Mais le miracle des miracles s'est produit. Le soleil de justice s'est sacrifié pour l'humanité en une « descente » vertigineuse, une « concentration » infiniment douloureuse de tout son être de vie, il est passé par le point, par le néant de la croix. Et il a fait alors de ce point, de ce néant, de ce rien, une source de vie sur la terre même, pour la terre même et ses créatures, et pour les humains d'abord, pour chaque humain individuel surtout qui veut bien se lier consciemment à lui.

C'est pourquoi le signe de la croix, signe du néant et du rien, peut devenir alors signe de vie, signe de la création à partir de ce rien, de la création à partir de rien.
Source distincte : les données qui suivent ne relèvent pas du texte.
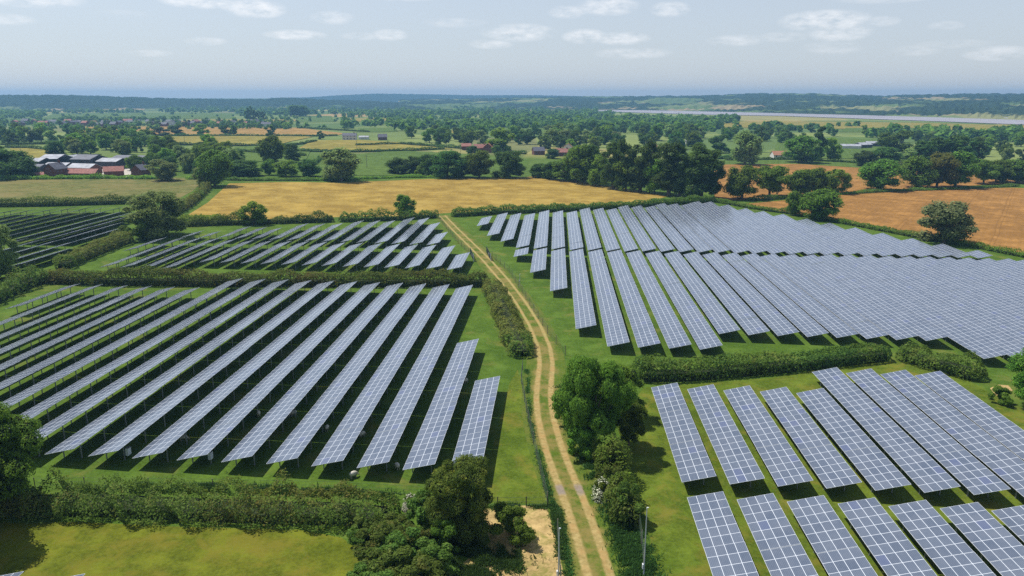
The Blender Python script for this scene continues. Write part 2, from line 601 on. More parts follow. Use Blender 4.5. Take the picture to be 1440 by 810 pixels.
def proto(kind, lod, var):
    key = (kind, lod, var)
    if key in PROTO:
        return PROTO[key]
    spec = {  # mat, H, W, shape, base, lobes
        'oak': ('oak', 12, 12, 'oak', .07, 40), 'round': ('dark', 12, 11, 'round', .0, 36), 'light': ('light', 12, 11, 'round', .02, 34),
        'tall': ('dark', 18, 9.5, 'round', .0, 44), 'poplar': ('dark', 18, 4.4, 'poplar', .0, 32), 'willow': ('willow', 12, 11, 'round', .0, 38),
        'bush': ('oak', 4, 5, 'bush', .0, 14), 'olive': ('olive', 11, 10, 'oak', .1, 30), 'pale': ('pale', 11, 11, 'round', .0, 34), 'golden': ('golden', 12, 11, 'round', .0, 38), 'scrub': ('hedge', 4, 5, 'bush', 0, 14),
        'open': ('oak', 11, 12, 'oak', .22, 20)}[kind]
    mat, H, W, shape, base, nl = spec
    n, leaf = {'hero': (80000, .24), 'near': (24000, .36), 'mid': (8500, .55), 'far': (2200, 1.0)}[lod]
    if kind in ('bush', 'scrub'):
        n, leaf = int(n * .35), leaf * .7
    if lod in ('hero', 'near'):
        nl = int(nl * (1.9 if lod == 'hero' else 1.5))
    if lod == 'far':
        nl = max(10, nl // 2)
    seed = hash_(kind) * 31 + var * 7 + {'hero': 1, 'near': 2, 'mid': 3, 'far': 4}[lod]
    cm, L = crown_mesh('crown', mat, H, W, n, leaf, seed, shape, base, nl)
    tm = trunk_mesh('trunk', H, W, L, seed, base)
    PROTO[key] = (cm, tm, H, W)
    return PROTO[key]


def hash_(s):
    h = 7
    for c in s:
        h = (h * 131 + ord(c)) % 10007
    return h


TRND = random.Random(11)


def put_tree(x, y, hm, wm, kind, label, group=None, lod=None, name=None, cat='tree', rot=None):
    d = math.hypot(x, y)
    if lod is None:
        lod = 'near' if d < 260 else 'mid' if d < 620 else 'far'
    var = TRND.randrange({'hero': 9, 'near': 2, 'mid': 3, 'far': 3}[lod])
    cm, tm, H, W = proto(kind, lod, var)
    nm = name or {'poplar': 'poplar_tree', 'tall': 'tall_tree', 'oak': 'oak_tree', 'willow': 'willow_tree', 'bush': 'bush', 'scrub': 'bush'}.get(kind, 'broadleaf_tree')
    root = empty(nm, (x, y, ground(x, y) - .1), rot if rot is not None else TRND.uniform(0, 6.28))
    root.scale = (wm / W, wm / W, hm / H)
    tag(root, label, cat, group)
    c = link(bpy.data.objects.new('crown', cm), root)
    if kind not in ('bush', 'scrub'):
        link(bpy.data.objects.new('trunk', tm), root)
    return root


def px_tree(px, pyb, hpx, wpx, kind, label, **kw):
    x, y, z = at(px, pyb)
    hm = height_for(x, y, z, pyb - hpx)
    wm = wpx / px_per_m(x, y)
    return put_tree(x, y, hm, wm, kind, label, **kw)


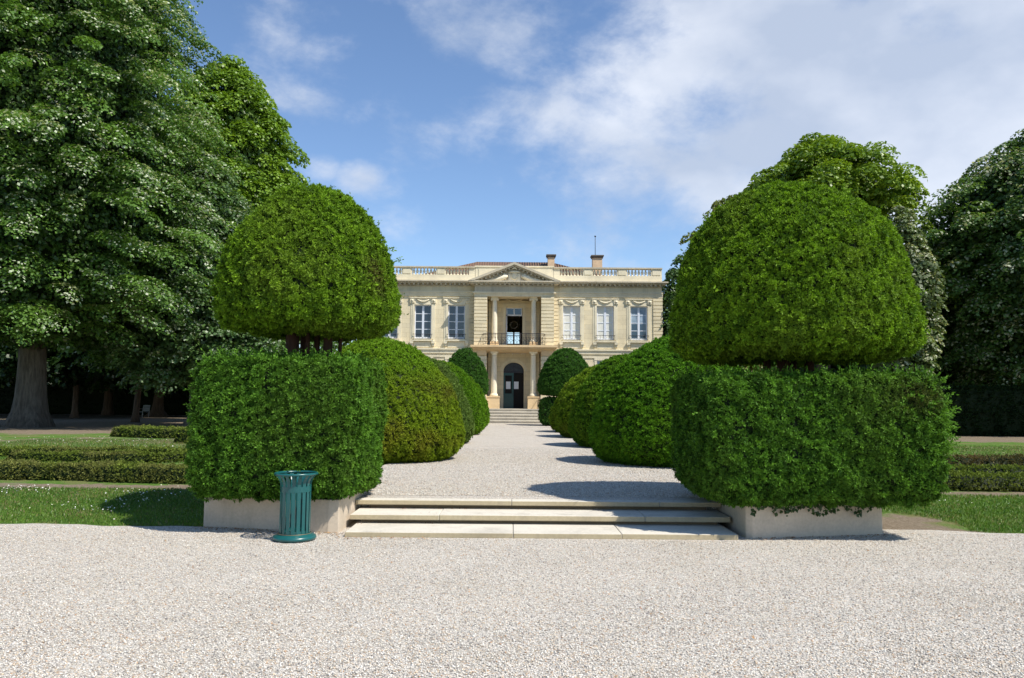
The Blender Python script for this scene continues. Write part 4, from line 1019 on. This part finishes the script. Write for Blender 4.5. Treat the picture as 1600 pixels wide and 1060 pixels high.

Et en vérité ce n'est plus alors la croix qui tient suspendu le corps souffrant et le corps mort, c'est le corps ressuscité, le corps de vie du Ressuscité qui porte, qui soutient la croix comme dans les magnifiques croix irlandaises et bretonnes, enveloppées dans leur cercle solaire. L'aigle solaire s'est fait humain, s'est fait terrestre pour que la terre et les humains qui l'habitent deviennent à leur tour sources de vie et de lumière, pour que 'l'esprit de géométrie' à partir de ces points multiples, à partir de ces 'riens' que sont les simples individualités humaines, s'épanouisse à nouveau pleinement en autant d'êtres doués de 'l'esprit de finesse' et de 'l'esprit de vie' sur la Terre nouvelle, la Terre solaire, la Nouvelle Jérusalem, pour que chaque être humain puisse éprouver et dire : « Ce n'est pas moi qui vit, c'est Christ qui vit en moi ». Et à partir de ce point, de ce rien qu'est mon moi cruciforme, j'aime, je produis et je crée à partir de ce rien.

Lorsqu'au moyen âge les simples humains « se signaient » à de multiples occasions, ils avaient la sourde conscience d'accomplir un grand geste. Avec ce signe de la croix, ils se sacraient : se consacraient eux- mêmes au Roi des rois et Seigneur des seigneurs.